10. Sistemi antiinquinamento.
Come riscontrato nella rimozione del terreno di copertura della ghiacciaia della cascina Favaglie tutto l'estradosso della volta era rivestito da uno strato spesso 5.6 cm di carbonella di legno. Si ipotizza che questo strato fosse un sistema di filtro a carboni attivi atto ad impedire il percolamento di liquidi inquinanti all'interno della ghiacciaia.
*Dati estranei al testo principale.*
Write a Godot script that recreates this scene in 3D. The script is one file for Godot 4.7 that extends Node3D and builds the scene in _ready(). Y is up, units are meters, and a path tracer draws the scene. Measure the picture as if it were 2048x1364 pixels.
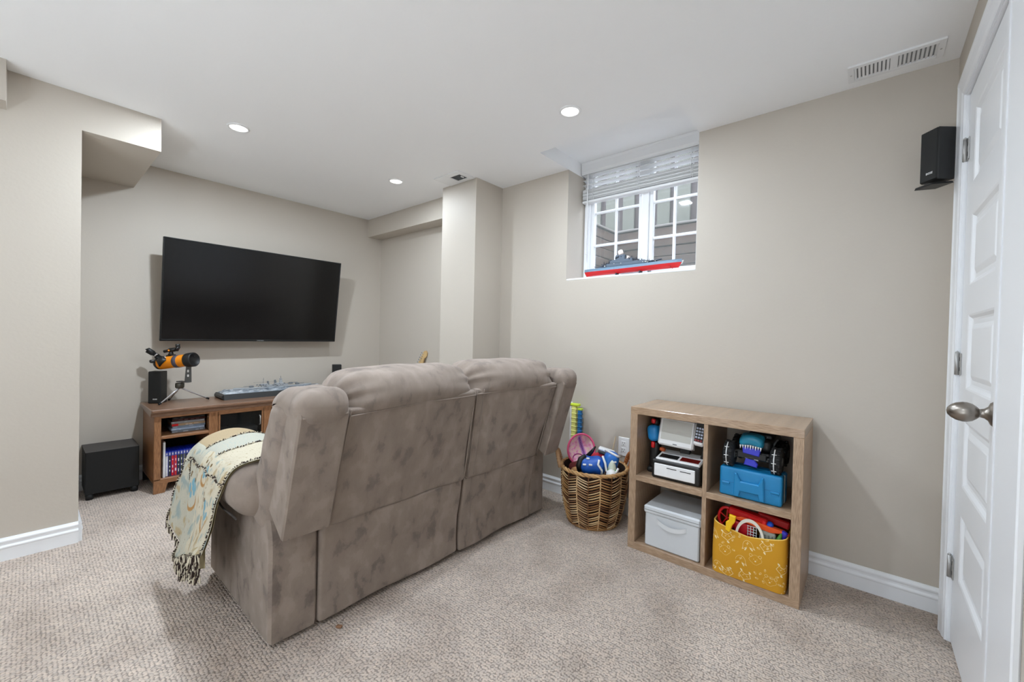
extends Node3D
# A basement den: grey recliner loveseat seen from behind, television wall, cube shelf with toys.
# x runs along the window wall, -z towards it, y up, metres.

const H := 2.244      # ceiling
const ZW := -2.415    # window wall
const XR := 0.253     # door wall
const XP := -2.996    # wall on the left
const XT := -3.92     # television wall

var used := {}
var M := {}
var rng := RandomNumberGenerator.new()

func _ready() -> void:
	rng.seed = 7
	setup_camera()
	setup_light()
	make_materials()
	build_room()
	build_window()
	build_outside()
	build_door()
	build_ceiling_fittings()
	build_fill_uplighters()
	build_sofa()
	build_blanket()
	build_tv()
	build_stand()
	build_stand_things()
	build_subwoofer()
	build_guitar()
	build_basket()
	build_shelf()
	build_shelf_things()
	build_wall_things()

# ------------------------------------------------------------------ camera, light
func setup_camera() -> void:
	var cam := Camera3D.new()
	cam.name = "camera"
	cam.fov = 79.006
	cam.near = 0.02
	cam.far = 60.0
	cam.position = Vector3(0, 1.0916, 0)
	cam.rotation = Vector3(deg_to_rad(-0.7618), deg_to_rad(40.590), deg_to_rad(1.3438))
	add_child(cam)
	cam.current = true

const EXPOSURE := 1.50
const POT := 1.0
const FILL_UPLIGHT := 0.95
const LAMP := Color(0.90, 0.952, 1.0)
func setup_light() -> void:
	var env := Environment.new()
	env.tonemap_mode = Environment.TONE_MAPPER_LINEAR
	env.tonemap_exposure = EXPOSURE
	env.sdfgi_enabled = true
	env.ssao_enabled = true
	env.ssil_enabled = true
	env.background_mode = Environment.BG_SKY
	var sky := Sky.new()
	var sm := ProceduralSkyMaterial.new()
	sm.sky_top_color = Color(0.80, 0.84, 0.90)
	sm.sky_horizon_color = Color(0.90, 0.91, 0.93)
	sm.ground_bottom_color = Color(0.35, 0.34, 0.33)
	sm.ground_horizon_color = Color(0.6, 0.6, 0.6)
	sm.energy_multiplier = 9.0
	sky.sky_material = sm
	env.sky = sky
	var we := WorldEnvironment.new()
	we.name = "world_environment"
	we.environment = env
	add_child(we)

# ------------------------------------------------------------------ naming
func numbered(n: String) -> String:
	if not used.has(n):
		used[n] = 0
		return n
	used[n] += 1
	return "%s_%03d" % [n, used[n]]

func tag(o: Node3D, label: String, category: String, group := "") -> Node3D:
	o.set_meta("label", label)
	o.set_meta("category", category)
	if group != "":
		o.set_meta("group", group)
	return o

func thing(called: String, label: String, category: String, at := Vector3.ZERO, turn := 0.0, group := "") -> Node3D:
	var o := Node3D.new()
	o.name = numbered(called)
	add_child(o)
	o.position = at
	o.rotation.y = turn
	return tag(o, label, category, group)

func obj(called: String, st: SurfaceTool, m: Material, parent: Node3D = null) -> MeshInstance3D:
	var o := MeshInstance3D.new()
	st.generate_normals()
	o.mesh = st.commit()
	o.mesh.surface_set_material(0, m)
	o.cast_shadow = GeometryInstance3D.SHADOW_CASTING_SETTING_ON
	if parent == null:
		o.name = numbered(called)
		add_child(o)
	else:
		o.name = called
		parent.add_child(o, true)
	return o

func struct(called: String, st: SurfaceTool, m: Material, parent: Node3D = null) -> MeshInstance3D:
	var o := obj(called, st, m, parent)
	if parent == null:
		o.set_meta("kind", "structure")
	return o

func struct_root(called: String, label := "") -> Node3D:
	var o := Node3D.new()
	o.name = numbered(called)
	add_child(o)
	o.set_meta("kind", "structure")
	if label != "":
		o.set_meta("label", label)
	return o

func dup(o: Node3D, base: String, at: Vector3, label: String, group := "") -> Node3D:
	var c: Node3D = o.duplicate()
	c.name = numbered(base)
	add_child(c)
	c.position = at
	c.set_meta("label", label)
	if group != "":
		c.set_meta("group", group)
	return c

# ------------------------------------------------------------------ mesh helpers
func mb(smooth := false) -> SurfaceTool:
	var st := SurfaceTool.new()
	st.begin(Mesh.PRIMITIVE_TRIANGLES)
	st.set_smooth_group(0 if smooth else -1)
	return st

func tri(st: SurfaceTool, a: Vector3, b: Vector3, c: Vector3) -> void:   # counter-clockwise seen from outside
	st.add_vertex(a); st.add_vertex(c); st.add_vertex(b)

func quad(st: SurfaceTool, a: Vector3, b: Vector3, c: Vector3, d: Vector3) -> void:
	st.add_vertex(a); st.add_vertex(c); st.add_vertex(b)
	st.add_vertex(a); st.add_vertex(d); st.add_vertex(c)

func v3(x: float, y: float, z: float) -> Vector3:
	return Vector3(x, y, z)

# box from its centre and size with chamfered edges
func box(st: SurfaceTool, c: Vector3, s: Vector3, b := 0.0, xf := Transform3D.IDENTITY) -> void:
	var h := s * 0.5
	if b <= 0.0:
		var p := []
		for i in 8:
			p.append(xf * (c + v3(h.x if i & 1 else -h.x, h.y if i & 2 else -h.y, h.z if i & 4 else -h.z)))
		quad(st, p[1], p[3], p[7], p[5]); quad(st, p[0], p[4], p[6], p[2])
		quad(st, p[2], p[6], p[7], p[3]); quad(st, p[0], p[1], p[5], p[4])
		quad(st, p[4], p[5], p[7], p[6]); quad(st, p[0], p[2], p[3], p[1])
		return
	b = minf(b, minf(h.x, minf(h.y, h.z)) * 0.95)
	var i3 := h - Vector3(b, b, b)
	var ax := [Vector3.AXIS_X, Vector3.AXIS_Y, Vector3.AXIS_Z]
	for a in 3:
		var u := (a + 1) % 3
		var w := (a + 2) % 3
		for sg in [-1.0, 1.0]:
			var q := []
			for k in [[-1, -1], [1, -1], [1, 1], [-1, 1]]:
				var e := Vector3.ZERO
				e[a] = sg * h[a]; e[u] = k[0] * i3[u]; e[w] = k[1] * i3[w]
				q.append(xf * (c + e))
			if sg > 0: quad(st, q[0], q[1], q[2], q[3])
			else: quad(st, q[3], q[2], q[1], q[0])
	for a in 3:
		var u := (a + 1) % 3
		var w := (a + 2) % 3
		for su in [-1.0, 1.0]:
			for sw in [-1.0, 1.0]:
				var e1 := Vector3.ZERO
				var e2 := Vector3.ZERO
				e1[u] = su * h[u]; e1[w] = sw * i3[w]; e2[u] = su * i3[u]; e2[w] = sw * h[w]
				var f1 := e1; var f2 := e2
				e1[a] = -i3[a]; e2[a] = -i3[a]; f1[a] = i3[a]; f2[a] = i3[a]
				if su * sw > 0: quad(st, xf * (c + e1), xf * (c + e2), xf * (c + f2), xf * (c + f1)) if _out(e1, e2, f2, e1 + f2) else quad(st, xf * (c + f1), xf * (c + f2), xf * (c + e2), xf * (c + e1))
				else: quad(st, xf * (c + e1), xf * (c + e2), xf * (c + f2), xf * (c + f1)) if _out(e1, e2, f2, e1 + f2) else quad(st, xf * (c + f1), xf * (c + f2), xf * (c + e2), xf * (c + e1))
	for sx in [-1.0, 1.0]:
		for sy in [-1.0, 1.0]:
			for sz in [-1.0, 1.0]:
				var p1 := v3(sx * h.x, sy * i3.y, sz * i3.z)
				var p2 := v3(sx * i3.x, sy * h.y, sz * i3.z)
				var p3 := v3(sx * i3.x, sy * i3.y, sz * h.z)
				if _out(p1, p2, p3, p1 + p2 + p3): tri(st, xf * (c + p1), xf * (c + p2), xf * (c + p3))
				else: tri(st, xf * (c + p1), xf * (c + p3), xf * (c + p2))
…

La ghiacciaia, dalla quale sono state dedotte per buona parte le cognizioni costruttive elencate nei punti precedenti è quella della cascina Favaglie a Cornaredo (MI), www.ghiacciaiafavaglie.it  
restaurata dai volontari di Italia Nostra con un lungo lavoro durato più di venti anni. Ora questa struttura, parte integrante del complesso museale collegato al Punto Parco Agricolo Sud di Milano “Cascina Favaglie”, è visitabile e utilizzabile anche  per conferenze ed esposizioni museali.